A timeless instant is then the resut. Like a scene frozen in the eternity. This same suspended time is what we feel in Avery Wheless’ work. Her narrative is not about what is happening, but what these girls are feeling or thinking in this specific frozen moment instead. The whole narrative begins and ends with the female’s bodies, they are their own entire reality. As a result in the composition, the bodies overtake the space of the canvas. They inhabit it like dancers take control of the space they move into. As a previous dancer herself indeed, Avery put a focus on the body and the shapes it takes – like in the painting “Float between”, where the body occupy the full diagonal of the canvas. The artist works with expressionist bold brushtrokes that recall the phisical energy of the bodies, well balanced with a delicate white line overlapping on top, like a tulle skirt.

Textured and rough brushtrokes are also the hallmark of the work by LA based artist Ben Tong. His untold stories starts from interiors of architecture or landscapes – like perfect scenographies for an Holliwood’s movie set. The approach of his paintings is very photographic: both in the cut of the composition representing a space built by fewelements but also in the blurred effect of the final image.
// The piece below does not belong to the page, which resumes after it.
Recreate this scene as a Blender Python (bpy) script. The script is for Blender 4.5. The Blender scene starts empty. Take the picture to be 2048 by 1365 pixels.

It looks like a photography shot with an over exposed time, resulting as a blurred and moved pic. Like for Ernesto Renda, light and time are connected also in Ben’s work: the image looks suspended not in a frozen timeframe but instead moving in an endless time machine through parallel realities. Colors and shapes are melting and crashing, suggesting a new perspective of our own reality and opening up to new ones.

Talking about a physical image, Ernesto Renda is the master. The NY based artist literally takes inspiration from films or documentaries and he builds up his works from those frames by using found objects and a tridimensional relief made with wax or hot glue.

“Through my painting and drawing practice, I try to explore what bearing film and moving-image media have on visual culture and contemporary modes of witnessing,” Ernesto said about his work. “Since 2017, I have focused on the frottage (rubbing) technique as a material encounter between two flat images. My works begin with an underlying resin relief, an extruded line drawing. After laying canvas over it, this relief is hidden or erased, but then ‘re-surfaces’ through friction in the wax and oil pastel drawing over the canvas. The two drawings are either based on appropriated stills, which appear in sequence in the source material, or they are drawn from my own imagination—acting as storyboards for a film that has not yet been produced. By locking the two layers in the same pictorial space, I can begin to grasp the anti-matter of film editing. The cinematic theory of montage holds that the meaning of film is synthesized in the space between two shots. Rather than reproducing the seductive singularity of a film still, my works attempt to hone in on that elusive synthesis, allowing the viewer to take baby steps forward and backward in screen-time”.

With his work, he shapes a tridimenasional image – bringing it out of the screen. Both of the two works created for the show reference sequences from documentaries: one about bull farming and one about global capitalism and its implications for human rights and the environment. In these new works, the artist is experimenting with bleaching the black canvas and using stencils to create trompe l’oeil situations of illumination and shadow on the surface. These fantasy lights interfere with the colder images around them, and make them inscrutable in certain areas. The artist thinks of this as the light of the present always interfering with the light of memory.